Sierra Leone has a strategically advantageous location on the Atlantic coast of Africa, bordered by Liberia and Guinea, with one of the largest natural harbours in the world. Freetown’s port lies almost equidistant between Brazil and major northern European ports, such as Rotterdam and Hamburg. This gives the port, and Sierra Leone, significant commercial advantages.

This Guide provides a practical and realistic approach to investment in Sierra Leone, addressing critical background factors affecting both investment choices and the likelihood of success, including governance, the rule of law, business and human rights, dispute resolution, and finance and banking. The Guide also addressed are the regulatory and legal structures, including those relating to foreign investments, and key pieces of legislation governing doing business in Sierra Leone.

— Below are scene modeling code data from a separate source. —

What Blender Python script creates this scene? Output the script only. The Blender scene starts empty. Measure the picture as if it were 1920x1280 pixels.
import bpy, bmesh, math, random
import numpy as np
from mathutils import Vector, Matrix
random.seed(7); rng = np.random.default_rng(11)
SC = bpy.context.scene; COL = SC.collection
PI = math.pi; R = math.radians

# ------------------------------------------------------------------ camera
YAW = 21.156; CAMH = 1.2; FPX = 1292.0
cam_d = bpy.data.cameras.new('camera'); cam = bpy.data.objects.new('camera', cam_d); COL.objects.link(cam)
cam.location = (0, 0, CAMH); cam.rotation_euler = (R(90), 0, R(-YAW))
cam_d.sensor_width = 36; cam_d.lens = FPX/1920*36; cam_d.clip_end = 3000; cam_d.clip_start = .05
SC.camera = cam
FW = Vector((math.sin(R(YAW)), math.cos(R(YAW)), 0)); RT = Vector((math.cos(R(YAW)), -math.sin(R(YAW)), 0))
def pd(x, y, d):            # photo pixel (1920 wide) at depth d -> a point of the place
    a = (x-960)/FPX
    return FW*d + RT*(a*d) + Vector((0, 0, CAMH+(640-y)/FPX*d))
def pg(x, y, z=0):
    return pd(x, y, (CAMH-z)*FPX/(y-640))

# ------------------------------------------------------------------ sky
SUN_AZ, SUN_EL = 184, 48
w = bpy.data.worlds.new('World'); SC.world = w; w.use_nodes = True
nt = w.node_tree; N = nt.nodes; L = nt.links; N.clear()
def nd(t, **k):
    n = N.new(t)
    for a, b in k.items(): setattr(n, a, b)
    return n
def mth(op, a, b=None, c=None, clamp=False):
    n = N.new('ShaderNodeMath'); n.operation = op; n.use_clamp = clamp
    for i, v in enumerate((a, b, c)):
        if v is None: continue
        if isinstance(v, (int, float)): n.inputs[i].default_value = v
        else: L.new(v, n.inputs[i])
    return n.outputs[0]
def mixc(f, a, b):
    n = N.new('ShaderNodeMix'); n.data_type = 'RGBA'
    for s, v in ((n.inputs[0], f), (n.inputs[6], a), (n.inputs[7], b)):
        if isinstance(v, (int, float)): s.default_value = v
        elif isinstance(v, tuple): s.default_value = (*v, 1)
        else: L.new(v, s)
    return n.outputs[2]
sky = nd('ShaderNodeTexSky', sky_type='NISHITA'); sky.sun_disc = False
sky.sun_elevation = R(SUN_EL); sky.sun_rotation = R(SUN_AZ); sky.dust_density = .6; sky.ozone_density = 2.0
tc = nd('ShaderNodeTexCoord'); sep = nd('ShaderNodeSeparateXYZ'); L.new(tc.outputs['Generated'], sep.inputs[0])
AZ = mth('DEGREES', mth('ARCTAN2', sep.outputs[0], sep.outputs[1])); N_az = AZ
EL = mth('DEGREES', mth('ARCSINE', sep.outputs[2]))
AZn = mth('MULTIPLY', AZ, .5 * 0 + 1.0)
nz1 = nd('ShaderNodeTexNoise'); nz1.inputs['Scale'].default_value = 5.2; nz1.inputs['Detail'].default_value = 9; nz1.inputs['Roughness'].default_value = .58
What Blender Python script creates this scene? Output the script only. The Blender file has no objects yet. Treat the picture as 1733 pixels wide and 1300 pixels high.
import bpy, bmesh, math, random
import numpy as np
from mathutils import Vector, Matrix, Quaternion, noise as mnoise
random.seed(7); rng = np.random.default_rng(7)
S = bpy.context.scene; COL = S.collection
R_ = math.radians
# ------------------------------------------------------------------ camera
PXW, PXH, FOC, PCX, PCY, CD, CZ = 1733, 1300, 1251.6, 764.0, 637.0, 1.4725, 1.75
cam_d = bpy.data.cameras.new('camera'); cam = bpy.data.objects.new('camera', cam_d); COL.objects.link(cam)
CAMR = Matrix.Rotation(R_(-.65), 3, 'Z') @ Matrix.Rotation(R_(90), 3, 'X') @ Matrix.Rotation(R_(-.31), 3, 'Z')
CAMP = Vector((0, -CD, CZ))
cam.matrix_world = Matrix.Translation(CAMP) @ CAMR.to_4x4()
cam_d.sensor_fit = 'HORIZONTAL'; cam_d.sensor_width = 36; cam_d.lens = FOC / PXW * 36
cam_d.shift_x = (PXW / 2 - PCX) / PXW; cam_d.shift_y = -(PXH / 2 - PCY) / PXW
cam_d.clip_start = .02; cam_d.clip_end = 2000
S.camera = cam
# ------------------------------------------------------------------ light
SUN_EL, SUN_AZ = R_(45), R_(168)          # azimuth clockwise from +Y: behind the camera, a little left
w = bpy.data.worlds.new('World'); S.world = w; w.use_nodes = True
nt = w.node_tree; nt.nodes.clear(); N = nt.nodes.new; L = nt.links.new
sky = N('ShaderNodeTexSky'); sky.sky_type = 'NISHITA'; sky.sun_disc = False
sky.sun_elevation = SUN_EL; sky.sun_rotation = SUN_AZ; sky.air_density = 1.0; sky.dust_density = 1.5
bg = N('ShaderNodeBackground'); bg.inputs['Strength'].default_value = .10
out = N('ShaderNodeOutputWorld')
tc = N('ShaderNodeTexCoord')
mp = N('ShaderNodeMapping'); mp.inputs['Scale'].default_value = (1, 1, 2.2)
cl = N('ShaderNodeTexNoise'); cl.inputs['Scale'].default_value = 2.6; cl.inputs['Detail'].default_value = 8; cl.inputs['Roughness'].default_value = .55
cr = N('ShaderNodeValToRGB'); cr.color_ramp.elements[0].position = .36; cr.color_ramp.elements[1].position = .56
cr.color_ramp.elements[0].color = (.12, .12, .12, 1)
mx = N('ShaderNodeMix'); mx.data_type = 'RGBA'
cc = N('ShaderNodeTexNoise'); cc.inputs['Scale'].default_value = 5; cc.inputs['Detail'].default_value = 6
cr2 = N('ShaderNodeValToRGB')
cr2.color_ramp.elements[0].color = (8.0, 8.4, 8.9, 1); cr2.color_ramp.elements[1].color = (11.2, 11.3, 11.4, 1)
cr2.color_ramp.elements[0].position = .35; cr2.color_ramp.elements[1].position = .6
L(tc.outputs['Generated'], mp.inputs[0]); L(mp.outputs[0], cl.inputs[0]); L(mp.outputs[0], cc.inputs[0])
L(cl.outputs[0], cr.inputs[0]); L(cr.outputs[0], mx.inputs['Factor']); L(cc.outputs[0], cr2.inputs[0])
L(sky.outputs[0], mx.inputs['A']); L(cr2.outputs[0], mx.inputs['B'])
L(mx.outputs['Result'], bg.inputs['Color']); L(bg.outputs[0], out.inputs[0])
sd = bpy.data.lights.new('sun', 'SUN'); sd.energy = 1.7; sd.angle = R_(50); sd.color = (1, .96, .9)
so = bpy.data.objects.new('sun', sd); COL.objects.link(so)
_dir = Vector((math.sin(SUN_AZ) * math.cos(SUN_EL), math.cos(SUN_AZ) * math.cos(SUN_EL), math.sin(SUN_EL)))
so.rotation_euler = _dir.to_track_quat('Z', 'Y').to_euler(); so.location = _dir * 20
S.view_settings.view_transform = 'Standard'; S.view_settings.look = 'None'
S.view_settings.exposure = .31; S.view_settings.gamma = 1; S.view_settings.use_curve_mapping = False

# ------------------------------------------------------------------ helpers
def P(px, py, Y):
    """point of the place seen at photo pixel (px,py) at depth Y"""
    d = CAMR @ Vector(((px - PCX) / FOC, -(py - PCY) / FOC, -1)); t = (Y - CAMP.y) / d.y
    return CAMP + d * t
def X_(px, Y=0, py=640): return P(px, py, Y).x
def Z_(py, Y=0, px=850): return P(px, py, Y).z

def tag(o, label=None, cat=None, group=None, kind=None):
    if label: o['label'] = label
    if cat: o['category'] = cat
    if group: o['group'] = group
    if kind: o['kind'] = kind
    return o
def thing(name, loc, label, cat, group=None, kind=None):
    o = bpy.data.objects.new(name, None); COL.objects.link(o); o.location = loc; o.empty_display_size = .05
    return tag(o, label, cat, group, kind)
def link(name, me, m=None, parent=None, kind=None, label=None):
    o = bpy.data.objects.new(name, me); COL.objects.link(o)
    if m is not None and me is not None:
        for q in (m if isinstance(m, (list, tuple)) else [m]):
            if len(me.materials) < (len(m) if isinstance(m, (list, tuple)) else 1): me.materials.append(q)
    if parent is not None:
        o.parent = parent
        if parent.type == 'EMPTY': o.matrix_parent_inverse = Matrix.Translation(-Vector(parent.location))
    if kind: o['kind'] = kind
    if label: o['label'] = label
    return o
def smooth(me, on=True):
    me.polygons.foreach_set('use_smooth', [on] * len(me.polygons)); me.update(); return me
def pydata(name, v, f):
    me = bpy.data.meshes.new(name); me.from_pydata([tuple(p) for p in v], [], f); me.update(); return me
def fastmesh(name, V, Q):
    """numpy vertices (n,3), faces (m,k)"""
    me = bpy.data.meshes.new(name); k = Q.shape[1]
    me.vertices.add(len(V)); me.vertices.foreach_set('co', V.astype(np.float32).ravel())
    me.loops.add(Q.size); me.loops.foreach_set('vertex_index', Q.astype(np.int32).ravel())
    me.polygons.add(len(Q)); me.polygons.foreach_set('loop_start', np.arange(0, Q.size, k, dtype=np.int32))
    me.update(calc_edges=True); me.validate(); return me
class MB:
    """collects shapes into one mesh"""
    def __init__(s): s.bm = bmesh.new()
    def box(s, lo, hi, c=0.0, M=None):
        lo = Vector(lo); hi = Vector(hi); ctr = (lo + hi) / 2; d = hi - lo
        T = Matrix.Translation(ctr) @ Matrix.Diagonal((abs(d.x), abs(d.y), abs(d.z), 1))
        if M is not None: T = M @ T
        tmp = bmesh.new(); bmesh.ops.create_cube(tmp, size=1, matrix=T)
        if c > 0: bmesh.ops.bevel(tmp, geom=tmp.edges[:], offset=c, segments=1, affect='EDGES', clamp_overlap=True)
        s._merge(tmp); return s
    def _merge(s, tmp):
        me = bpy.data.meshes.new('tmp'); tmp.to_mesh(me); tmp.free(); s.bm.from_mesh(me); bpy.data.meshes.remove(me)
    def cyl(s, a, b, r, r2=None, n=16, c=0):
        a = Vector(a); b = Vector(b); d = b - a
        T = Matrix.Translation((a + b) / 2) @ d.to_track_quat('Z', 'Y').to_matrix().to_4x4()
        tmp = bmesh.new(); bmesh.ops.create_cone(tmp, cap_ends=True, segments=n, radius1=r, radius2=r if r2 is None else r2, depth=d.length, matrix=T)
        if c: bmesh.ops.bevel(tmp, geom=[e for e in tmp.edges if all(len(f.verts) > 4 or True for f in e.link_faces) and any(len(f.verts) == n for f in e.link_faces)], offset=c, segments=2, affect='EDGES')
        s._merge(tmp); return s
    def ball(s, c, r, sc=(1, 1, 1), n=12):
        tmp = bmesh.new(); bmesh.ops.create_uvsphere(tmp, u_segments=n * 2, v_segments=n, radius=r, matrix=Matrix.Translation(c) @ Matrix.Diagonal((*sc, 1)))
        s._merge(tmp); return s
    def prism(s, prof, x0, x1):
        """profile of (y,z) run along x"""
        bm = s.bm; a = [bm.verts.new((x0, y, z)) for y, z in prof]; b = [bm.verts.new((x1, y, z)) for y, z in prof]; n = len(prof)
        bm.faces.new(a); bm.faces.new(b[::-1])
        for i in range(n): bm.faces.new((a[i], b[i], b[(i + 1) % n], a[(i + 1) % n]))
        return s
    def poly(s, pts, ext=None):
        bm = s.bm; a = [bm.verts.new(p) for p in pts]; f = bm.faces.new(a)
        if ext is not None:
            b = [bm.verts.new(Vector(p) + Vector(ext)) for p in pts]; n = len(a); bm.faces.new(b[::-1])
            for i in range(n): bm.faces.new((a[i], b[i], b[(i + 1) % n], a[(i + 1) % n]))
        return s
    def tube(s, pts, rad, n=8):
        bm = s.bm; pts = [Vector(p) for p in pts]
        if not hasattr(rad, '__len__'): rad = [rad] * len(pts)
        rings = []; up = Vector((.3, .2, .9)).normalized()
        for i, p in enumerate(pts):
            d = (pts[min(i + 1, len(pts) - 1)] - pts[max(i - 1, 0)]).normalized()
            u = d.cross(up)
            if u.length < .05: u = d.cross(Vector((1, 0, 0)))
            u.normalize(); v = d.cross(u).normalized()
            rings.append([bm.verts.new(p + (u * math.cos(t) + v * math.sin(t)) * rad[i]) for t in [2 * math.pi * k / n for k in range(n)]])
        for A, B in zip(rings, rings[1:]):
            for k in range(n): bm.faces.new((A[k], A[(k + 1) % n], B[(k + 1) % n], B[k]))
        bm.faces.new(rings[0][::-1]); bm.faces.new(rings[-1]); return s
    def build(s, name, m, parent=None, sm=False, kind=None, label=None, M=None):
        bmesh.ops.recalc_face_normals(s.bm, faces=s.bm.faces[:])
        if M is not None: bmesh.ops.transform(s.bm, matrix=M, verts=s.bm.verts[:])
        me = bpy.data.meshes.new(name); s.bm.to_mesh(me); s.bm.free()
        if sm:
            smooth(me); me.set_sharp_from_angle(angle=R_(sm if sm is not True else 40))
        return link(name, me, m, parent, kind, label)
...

As well as considering the legal and institutional frameworks which already exist or are being put in place to support Sierra Leone’s development as an investor-friendly jurisdiction, the Guide also covers the current plans and policies of the GoSL to address institutional or regulatory impediments to economic growth.

The opportunities and obstacles, as well as features of the legislative, regulatory and institutional framework, are considered in the context of Sierra Leone’s key sectors, including energy, natural resources, infrastructure, tourism, and agriculture and fisheries.

We hope you find this Investor Guide useful.